As addressed in the very beginning, DJI spent its first six years developing its flight controller, which contains an important part for stabilizing the shooting device to better present pictures (as can be generalized as the gimbal system). The R&D accumulation helped DJI develop its own action camera-equipped drone within one year after breaking away from the US company. By contrast, GoPro struggled with its self-designed drone and announced it would shut down the Karma drone business unit in 2018.
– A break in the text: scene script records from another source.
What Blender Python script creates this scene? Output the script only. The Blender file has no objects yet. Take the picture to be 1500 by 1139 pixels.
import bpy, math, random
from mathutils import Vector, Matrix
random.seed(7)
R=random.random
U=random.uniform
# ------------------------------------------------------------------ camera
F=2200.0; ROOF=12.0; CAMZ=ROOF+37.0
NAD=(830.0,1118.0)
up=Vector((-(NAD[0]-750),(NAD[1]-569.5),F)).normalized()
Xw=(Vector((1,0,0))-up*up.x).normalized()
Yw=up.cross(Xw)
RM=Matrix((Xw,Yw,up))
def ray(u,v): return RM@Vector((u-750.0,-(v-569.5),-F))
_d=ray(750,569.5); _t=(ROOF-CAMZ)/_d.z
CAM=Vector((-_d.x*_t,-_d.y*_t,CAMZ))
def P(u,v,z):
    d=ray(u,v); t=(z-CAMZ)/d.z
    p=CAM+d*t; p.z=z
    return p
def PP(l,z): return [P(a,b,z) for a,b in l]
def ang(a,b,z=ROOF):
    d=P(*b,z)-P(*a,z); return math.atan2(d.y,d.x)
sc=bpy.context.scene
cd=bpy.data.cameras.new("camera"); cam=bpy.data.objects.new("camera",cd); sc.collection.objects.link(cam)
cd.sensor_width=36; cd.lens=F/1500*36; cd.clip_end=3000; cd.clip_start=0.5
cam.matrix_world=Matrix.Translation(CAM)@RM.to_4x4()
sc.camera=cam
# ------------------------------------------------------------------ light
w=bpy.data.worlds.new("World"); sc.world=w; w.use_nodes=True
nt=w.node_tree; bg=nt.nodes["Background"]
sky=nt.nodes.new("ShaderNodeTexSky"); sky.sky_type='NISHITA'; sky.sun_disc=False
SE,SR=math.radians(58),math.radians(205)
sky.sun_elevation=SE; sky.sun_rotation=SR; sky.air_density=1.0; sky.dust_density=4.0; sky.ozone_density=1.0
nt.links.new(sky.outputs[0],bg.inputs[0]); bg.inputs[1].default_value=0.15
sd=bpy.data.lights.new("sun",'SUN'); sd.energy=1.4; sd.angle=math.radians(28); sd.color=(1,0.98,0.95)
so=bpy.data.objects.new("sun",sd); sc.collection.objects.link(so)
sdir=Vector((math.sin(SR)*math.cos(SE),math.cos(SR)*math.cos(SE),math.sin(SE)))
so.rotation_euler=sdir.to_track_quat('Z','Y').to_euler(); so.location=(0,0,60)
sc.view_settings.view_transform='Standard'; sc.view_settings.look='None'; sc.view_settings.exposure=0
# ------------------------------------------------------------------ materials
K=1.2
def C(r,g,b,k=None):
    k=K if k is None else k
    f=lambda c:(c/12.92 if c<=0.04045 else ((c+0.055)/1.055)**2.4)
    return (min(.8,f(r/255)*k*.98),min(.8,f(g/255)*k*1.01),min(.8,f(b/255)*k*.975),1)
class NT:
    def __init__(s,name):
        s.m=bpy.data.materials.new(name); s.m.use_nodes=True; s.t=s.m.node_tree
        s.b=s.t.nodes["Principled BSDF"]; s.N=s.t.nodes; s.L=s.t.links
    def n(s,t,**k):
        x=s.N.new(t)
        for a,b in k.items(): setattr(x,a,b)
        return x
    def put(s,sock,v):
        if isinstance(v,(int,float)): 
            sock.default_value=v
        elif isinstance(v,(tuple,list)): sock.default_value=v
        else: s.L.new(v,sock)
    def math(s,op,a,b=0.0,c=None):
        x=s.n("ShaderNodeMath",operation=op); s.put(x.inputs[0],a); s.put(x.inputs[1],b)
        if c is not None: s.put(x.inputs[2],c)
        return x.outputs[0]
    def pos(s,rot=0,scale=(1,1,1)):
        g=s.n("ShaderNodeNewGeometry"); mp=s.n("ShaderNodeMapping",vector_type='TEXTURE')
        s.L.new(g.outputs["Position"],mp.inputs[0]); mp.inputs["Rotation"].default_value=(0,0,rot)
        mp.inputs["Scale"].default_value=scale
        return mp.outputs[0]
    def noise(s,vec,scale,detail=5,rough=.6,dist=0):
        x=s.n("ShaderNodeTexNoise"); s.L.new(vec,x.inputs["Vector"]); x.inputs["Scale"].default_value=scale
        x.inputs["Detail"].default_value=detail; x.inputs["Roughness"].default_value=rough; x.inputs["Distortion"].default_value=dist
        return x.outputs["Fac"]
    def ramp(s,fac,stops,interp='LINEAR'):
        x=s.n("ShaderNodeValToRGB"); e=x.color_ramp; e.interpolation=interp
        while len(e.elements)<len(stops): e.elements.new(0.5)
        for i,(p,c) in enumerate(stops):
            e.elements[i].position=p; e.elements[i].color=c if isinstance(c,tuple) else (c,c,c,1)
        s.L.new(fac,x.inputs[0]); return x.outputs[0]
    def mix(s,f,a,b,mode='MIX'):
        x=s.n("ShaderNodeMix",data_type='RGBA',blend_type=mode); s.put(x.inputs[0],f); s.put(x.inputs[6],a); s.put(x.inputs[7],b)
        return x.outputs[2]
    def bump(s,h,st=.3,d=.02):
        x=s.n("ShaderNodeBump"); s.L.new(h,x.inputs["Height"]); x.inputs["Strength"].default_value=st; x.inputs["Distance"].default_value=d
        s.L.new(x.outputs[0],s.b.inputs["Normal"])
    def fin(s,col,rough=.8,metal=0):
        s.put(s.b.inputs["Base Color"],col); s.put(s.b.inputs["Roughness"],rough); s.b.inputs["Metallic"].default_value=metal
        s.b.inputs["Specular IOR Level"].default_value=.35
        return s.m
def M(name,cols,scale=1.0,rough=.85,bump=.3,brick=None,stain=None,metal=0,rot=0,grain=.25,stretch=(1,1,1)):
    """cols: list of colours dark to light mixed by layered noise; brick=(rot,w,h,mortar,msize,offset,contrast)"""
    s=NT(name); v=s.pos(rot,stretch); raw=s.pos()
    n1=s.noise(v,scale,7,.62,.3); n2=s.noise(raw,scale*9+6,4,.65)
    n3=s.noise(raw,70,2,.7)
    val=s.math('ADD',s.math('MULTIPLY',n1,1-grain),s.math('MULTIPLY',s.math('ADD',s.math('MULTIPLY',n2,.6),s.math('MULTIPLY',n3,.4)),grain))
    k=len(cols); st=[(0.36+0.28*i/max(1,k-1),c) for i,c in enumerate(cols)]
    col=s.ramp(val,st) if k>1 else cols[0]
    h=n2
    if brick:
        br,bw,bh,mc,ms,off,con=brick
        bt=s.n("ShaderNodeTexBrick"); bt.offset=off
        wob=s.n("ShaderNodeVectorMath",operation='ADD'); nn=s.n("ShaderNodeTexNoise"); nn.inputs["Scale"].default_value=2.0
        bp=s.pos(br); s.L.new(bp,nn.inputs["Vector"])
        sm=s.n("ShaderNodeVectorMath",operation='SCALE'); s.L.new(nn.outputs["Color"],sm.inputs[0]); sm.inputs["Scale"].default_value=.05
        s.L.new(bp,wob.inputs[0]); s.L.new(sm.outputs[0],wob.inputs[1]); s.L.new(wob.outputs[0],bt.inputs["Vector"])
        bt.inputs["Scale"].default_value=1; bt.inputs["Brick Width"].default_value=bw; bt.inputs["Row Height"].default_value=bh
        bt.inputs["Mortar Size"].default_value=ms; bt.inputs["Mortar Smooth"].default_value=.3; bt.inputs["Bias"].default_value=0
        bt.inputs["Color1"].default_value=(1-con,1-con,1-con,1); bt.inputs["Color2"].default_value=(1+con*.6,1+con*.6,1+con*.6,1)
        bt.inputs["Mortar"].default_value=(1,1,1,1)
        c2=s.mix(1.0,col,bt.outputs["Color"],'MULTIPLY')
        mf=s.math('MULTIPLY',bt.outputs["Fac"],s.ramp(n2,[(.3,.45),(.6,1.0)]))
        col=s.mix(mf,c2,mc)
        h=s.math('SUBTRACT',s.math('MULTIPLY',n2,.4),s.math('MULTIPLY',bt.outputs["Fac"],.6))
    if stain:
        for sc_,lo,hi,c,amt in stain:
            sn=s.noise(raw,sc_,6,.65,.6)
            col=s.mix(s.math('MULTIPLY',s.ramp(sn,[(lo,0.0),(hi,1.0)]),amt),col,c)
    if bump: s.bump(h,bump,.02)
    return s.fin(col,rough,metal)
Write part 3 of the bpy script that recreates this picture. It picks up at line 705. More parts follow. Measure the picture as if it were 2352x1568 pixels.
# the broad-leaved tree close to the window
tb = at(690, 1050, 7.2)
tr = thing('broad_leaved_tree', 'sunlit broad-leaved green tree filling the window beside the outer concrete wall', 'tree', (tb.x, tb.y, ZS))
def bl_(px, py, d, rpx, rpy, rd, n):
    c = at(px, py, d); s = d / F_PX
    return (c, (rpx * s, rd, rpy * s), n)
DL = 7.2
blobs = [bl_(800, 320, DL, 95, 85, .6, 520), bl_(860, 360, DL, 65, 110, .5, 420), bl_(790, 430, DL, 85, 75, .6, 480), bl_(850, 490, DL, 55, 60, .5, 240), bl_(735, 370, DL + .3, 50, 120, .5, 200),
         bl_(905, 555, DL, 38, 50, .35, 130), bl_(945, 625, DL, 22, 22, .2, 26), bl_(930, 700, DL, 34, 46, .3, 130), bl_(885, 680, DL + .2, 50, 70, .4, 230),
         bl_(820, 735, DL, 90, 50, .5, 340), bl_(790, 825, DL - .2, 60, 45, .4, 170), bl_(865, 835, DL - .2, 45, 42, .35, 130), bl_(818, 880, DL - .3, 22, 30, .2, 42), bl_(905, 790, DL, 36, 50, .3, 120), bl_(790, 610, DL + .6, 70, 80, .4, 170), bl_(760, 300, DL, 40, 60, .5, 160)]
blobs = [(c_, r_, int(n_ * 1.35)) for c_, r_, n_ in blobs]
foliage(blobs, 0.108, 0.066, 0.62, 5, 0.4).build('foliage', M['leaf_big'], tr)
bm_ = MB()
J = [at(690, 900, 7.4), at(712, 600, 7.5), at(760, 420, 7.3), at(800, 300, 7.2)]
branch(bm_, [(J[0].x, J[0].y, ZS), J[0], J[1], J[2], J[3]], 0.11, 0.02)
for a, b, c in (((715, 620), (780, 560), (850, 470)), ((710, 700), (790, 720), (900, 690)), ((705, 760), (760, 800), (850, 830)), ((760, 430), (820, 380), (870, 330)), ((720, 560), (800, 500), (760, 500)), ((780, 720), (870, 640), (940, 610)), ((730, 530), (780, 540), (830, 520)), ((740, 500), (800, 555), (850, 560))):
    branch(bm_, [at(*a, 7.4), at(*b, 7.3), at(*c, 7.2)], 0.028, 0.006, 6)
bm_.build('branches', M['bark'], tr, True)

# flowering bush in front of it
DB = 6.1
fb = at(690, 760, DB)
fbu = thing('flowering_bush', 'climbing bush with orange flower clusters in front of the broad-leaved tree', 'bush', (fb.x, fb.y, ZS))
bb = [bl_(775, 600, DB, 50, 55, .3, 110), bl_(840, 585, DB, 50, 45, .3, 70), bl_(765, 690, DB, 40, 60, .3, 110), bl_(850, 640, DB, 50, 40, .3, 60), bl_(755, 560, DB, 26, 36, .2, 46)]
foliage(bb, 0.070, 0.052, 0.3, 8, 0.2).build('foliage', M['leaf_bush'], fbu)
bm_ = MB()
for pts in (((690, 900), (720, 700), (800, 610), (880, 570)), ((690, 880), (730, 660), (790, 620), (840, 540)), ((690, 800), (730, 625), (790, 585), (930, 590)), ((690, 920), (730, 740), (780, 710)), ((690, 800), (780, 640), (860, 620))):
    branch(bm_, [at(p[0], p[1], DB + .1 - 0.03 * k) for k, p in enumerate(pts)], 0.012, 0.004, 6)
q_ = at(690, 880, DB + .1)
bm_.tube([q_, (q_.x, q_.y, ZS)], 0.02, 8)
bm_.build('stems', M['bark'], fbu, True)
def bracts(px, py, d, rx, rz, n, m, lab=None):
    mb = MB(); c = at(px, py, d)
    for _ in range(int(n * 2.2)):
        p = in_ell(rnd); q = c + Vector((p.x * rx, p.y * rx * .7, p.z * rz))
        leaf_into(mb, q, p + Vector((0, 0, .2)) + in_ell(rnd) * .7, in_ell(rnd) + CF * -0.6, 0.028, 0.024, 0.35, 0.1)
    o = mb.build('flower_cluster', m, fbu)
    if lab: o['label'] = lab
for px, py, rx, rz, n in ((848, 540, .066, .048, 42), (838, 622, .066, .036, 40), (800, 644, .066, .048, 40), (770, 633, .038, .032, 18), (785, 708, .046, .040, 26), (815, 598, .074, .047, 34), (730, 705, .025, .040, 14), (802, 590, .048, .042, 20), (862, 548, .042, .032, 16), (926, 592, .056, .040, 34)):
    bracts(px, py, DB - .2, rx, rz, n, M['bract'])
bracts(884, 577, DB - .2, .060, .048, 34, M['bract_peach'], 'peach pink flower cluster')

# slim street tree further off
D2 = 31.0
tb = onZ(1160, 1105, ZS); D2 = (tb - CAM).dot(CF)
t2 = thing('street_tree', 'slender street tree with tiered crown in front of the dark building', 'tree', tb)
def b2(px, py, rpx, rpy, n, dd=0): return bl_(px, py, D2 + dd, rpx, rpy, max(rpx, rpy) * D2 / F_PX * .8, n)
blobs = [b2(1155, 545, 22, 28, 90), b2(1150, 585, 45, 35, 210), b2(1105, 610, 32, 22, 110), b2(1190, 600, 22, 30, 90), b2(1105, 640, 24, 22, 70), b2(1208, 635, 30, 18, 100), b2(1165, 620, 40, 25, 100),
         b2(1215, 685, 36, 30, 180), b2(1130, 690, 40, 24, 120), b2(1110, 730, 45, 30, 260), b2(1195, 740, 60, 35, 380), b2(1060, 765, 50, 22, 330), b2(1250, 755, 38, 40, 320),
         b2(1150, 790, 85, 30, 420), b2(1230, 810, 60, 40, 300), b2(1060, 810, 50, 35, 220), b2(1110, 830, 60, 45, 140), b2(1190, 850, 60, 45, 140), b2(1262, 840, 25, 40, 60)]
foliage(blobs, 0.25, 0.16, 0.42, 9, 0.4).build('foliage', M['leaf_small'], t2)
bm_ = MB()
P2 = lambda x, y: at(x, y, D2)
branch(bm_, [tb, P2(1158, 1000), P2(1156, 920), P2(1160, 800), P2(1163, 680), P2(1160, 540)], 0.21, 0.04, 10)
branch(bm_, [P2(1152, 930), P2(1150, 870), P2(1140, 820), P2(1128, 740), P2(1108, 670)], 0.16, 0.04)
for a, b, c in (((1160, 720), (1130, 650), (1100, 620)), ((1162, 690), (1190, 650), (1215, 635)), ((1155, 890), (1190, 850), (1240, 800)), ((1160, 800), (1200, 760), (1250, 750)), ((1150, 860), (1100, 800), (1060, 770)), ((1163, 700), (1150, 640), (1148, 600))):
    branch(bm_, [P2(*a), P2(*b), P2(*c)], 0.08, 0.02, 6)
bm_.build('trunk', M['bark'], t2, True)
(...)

With the flight camera embedded in the drone, DJI since then has had a precise marketing position as the dominant aerial photo equipment provider. As a large percentage of the DJI drone customers are shutterbugs, especially at the primary stage, the promotion channels were relatively broad and efficient. When a photographer presents his masterpieces shot by DJI equipment, the presentation itself is a free showcasing for the company.

As DJI’s camera technology became mature, in 2015 the company released its first handheld action camera Osmo, expanding its business scope beyond drones. The expansion to photographic equipment brought the company a wider range of target customer groups by lowering technical requirements and widening application scenarios from the sky to the ground.

At the beginning of 2017, the company acquired a majority stake in Hasselblad, an iconic Swedish camera company, to better develop its camera segment. That DJI attached great importance to the camera-related business was not purely for boosting sales and revenue, since it still is a private company which does not have to reveal earnings. It is more about the camera and image technology’s future application. To be specific, the image technologies that DJI attached great importance to are crucial – not only for drones or action cameras, but also for agriculture, detection, autonomous vehicles and any other forms of application which require precise HD images.

Technology migration – fewer limits

In 2016, Frank Wang, the founder of DJI, projected that the consumer drone market was approaching its full potential, and that DJI’s revenue in this segment would have a ceiling at around USD 3 billion. According to insiders, the company’s revenue had already surpassed this number by the end of 2019.

As the consumer drone market is getting near to saturation (after all the customer base is not that vast), the company has been trying to migrate its core technology – the flight control system – to various application scenarios. One is for industrial usage. Another is for autonomous driving.

Agriculture

Back in 2012, another Chinese drone maker XAG was competing with DJI in the consumer drone market. However, XAG shifted to focus on the agricultural drone market and left the whole consumer market to DJI in 2014 since the performance of XAG drone cannot satisfy the customer needs well. While in 2018, DJI as a latecomer also entered the agriculture drone area with tens of million-yuan subsidies for customers and distributors, threatening XAG’s business.

The subsidy is not the main threat though. What worries XAG is the competitors’ better performance, which for DJI is generated through some adjustments on its well-established control system applied to consumer drones. Ultimately, what really matters is how good the drones fly, rather than where they fly.

L3/L4 drive

In 2016, DJI internally incubated the team Livox, which focuses on the R&D of LiDAR sensors for high-speed self-driving and industrial robotics. As the range and image sensors are essential for drones as well and DJI has been ploughing on these functions for years, the technology migration for the vehicle LiDAR is natural and efficient. Besides, due to the different designs, Livox LiDAR is tens of times cheaper than the ones manufactured by the US-based company Velodyne.

Though DJI has not yet officially announced an intention to enter the autonomous driving area, several signs reveal DJI’s ambition to equip bigger devices, such as having Tesla’s senior engineer as vice president in one of its R&D centers.

To sum up, as a result of DJI’s elaboration on its core technology – the DJI flight controller – the company is capable of dominating the consumer drone market while stretching out to other promising areas.